One of the pillars of USV’s investment thesis 3.0 is “broadening access to capital”, and we often get asked what we mean by that. While “capital” includes financial capital, we have always meant it more broadly, to include human capital, technology infrastructure capital, and access to “ownership” more generally.
One of the most important types of technology infrastructure is the telecommunications network. While there is significant investment taking place in this sector, there are still major gaps when it comes to accessibility, in terms of coverage, cost, and usability. This is why USV has invested in companies like Pilot, Ting (part of Tucows), goTenna and Cloudflare, and will continue to seek out opportunities to invest in projects that broaden access to this critical infrastructure layer.
As the next step in that journey, today we are excited to announce that we have co-led a $15M Series C financing in Helium, along with our friends at Multicoin Capital.
Helium is building a new kind of wireless network. For commercial customers, Helium makes it inexpensive and easy to connect low-power IoT devices (bikes, key fobs, temperature sensors, etc.) to the internet, providing both data connectivity and location services. For infrastructure operators (independent operators of “hotspots” on the Helium network), Helium represents a new deployment model and business model for building out essential networking infrastructure.
Helium is innovating on both the demand side and the supply side of this new connectivity marketplace, pioneering a number of concepts that we believe have the potential to radically broaden access to wireless connectivity:
Long-range, low-power, low-cost:
“LongFi” is Helium’s wireless protocol that works over long distances and consumes very small amounts of power at the end device. While low-power, long-range data networks are not a new idea, they are not yet widely utilized and the opportunity to leverage them for new use cases is still open.
Low-cost, low-power, low-data-rate connectivity is not appropriate for every situation, but there are many, many unserved use cases that can benefit from this kind of network. For example, wildfire detection (many small sensors with tiny batteries spread over a large area), pet tracking (small sensor, small battery, ultra low cost), bike theft (small, durable, long-lasting sensors shipping directly inside the frame), agricultural & supply chain uses, and more. Anywhere where the requirements are small size, long life, low cost and intermittent low-data-rate connectivity.

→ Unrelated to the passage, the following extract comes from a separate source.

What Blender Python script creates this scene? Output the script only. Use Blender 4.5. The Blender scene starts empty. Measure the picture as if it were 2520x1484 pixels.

While there a set of existing wireless technologies that have similar properties that have resulted in promising initial deployments (Narrowband IoT in the licensed spectrum space and The Things Network and Sigfox in the unlicensed space), there has not yet been an open system that unites them into a single network. Helium’s community-driven approach attempts to solve that problem in a novel way.
Community-driven:
Hotspots, the backbone of the Helium network, can be deployed by anyone, anywhere, simply by plugging into an existing router. The Helium network will be assembled, over time, by a broad community of volunteers, civic organizations, commercial partners, and ideally a new class of entrepreneurs building out connectivity in new cities and towns.
Economic activity in the Helium network is coordinated through a new type of blockchain that uses “proof of coverage” (proving that a Hotspot is actually located in physical space) to secure the network and incentivize deployment where it is needed most. We believe that the Helium network has the potential to become one of the most decentralized blockchain networks in existence, due to physical location as the underpinning of the economic and security model.
The Hotspot itself is built from commodity hardware and open source software. Anyone who wants to can assemble a Helium-compatible hotspot from parts, can download open source software that will link existing compatible wireless radio to the network, or can, of course, buy one pre-assembled from Helium Inc. USV has ordered a handful of Hotspots and plans to kickstart NYC’s Helium network, unless someone else beats us to it 🙂
just_work = true
Finally, because of the design of Helium’s “Data Credits” (non-transferable cryptographic tokens that are redeemable for a fixed unit of bandwidth on the network, and can be pre-loaded on any device), Helium-compatible devices can ship with internet connectivity built-in and automatically on.
Imagine a world where products automatically connect to the internet, without the need to sign a contract with a cell carrier, set up a credit card account, etc. Think about the experience of buying a regular old radio: you turn it on and it just works. Unfortunately wireless internet does not currently work that way — but with Helium, it can. This kind of functionality has the potential to unlock dramatically new user experiences around all kinds of connected devices. We believe that this will be one of the killer features of blockchains and cryptonetworks.
Together with Multicoin, and along with the existing syndicate of FirstMark, Khosla Ventures, GV, and MunichRE Ventures, we are incredibly excited to support Helium as it embarks on this next chapter.